In March last year, personal data from 538 million users of microblogging site Weibo was leaked and sold on the dark web, including phone numbers, gender and their geographical location. In August 2018, one of the biggest hotel chains in China, Huazhu Hotel Group, reported a leak that resulted in information from 130 million of its customers appearing on a dark web forum.

“We’re a populous country with a flourishing digital economy, so the underground data industry involves a large amount of personal information,” said Samuel Yang, a partner and specialist in cybersecurity and data protection at the Anjie law firm.

Tianjin flat buyer Liu suspects a real estate brokerage leaked her personal data, but without proof she cannot take any action.

“Trying to defend your rights won’t hurt these big platforms,” Liu said. “If the leak is not from buying a flat it would be from buying something else, and the salespeople won’t stop calling.”

China’s ‘wild era’ of internet may be ending as new personal data protection law seeks to curb Big Tech’s control over user data

Challenges lie ahead for policymakers, who need to strike a balance between stronger government control, protecting personal privacy and encouraging companies to leverage the full potential of data.

“The Chinese government is preparing for a concerted push to create the regulations and norms that will support the buying, selling and circulation of data throughout the digital economy,” said Kendra Schaefer, head of tech policy research at Trivium China.

Last year, the central government signalled that data would play a leading role in China’s social and economic development when it listed data as a new factor of production along with land, labour and capital, with the goal of integrating the physical and digital economies. 

The central government has been trying to figure out how to create a viable market for data and establish rules around it, to ensure the smooth and secure circulation of data by pushing its bureaucracy to openly share its data, but also companies to share data from search, e-commerce and social media services for the development of a third-party big data platform.
The country’s 14th five-year plan, unveiled earlier this month, fast tracked the roll-out of two “fundamental” pieces of legislation, the Personal Information Protection Law (PIPL) and the Data Security Law. The PIPL, as its name suggests, will address personal privacy issues, while the Data Security Law will establish rules around the market for data and the basic regime of data security management, legal experts said.

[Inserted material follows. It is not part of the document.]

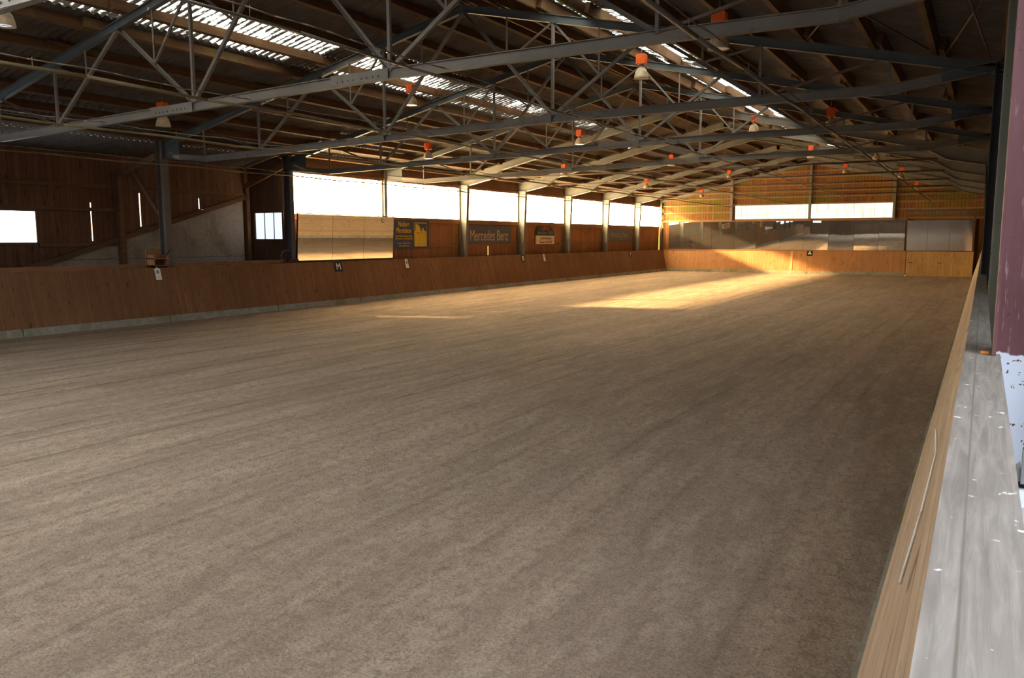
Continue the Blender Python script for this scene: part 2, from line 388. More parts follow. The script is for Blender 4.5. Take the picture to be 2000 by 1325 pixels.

With insider theft being a major source of personal information leaks, companies need to improve their own control measures and both laws will push them to do that, said Anjie’s Yang. The draft version of the PIPL, for instance, says that companies can be fined up to 50 million yuan (US$7.6 million) for violations.

“Hefty fines proposed by the Personal Information Protection Law will have a great deterrent effect on companies, who will be more motivated to protect user data,” Yang added.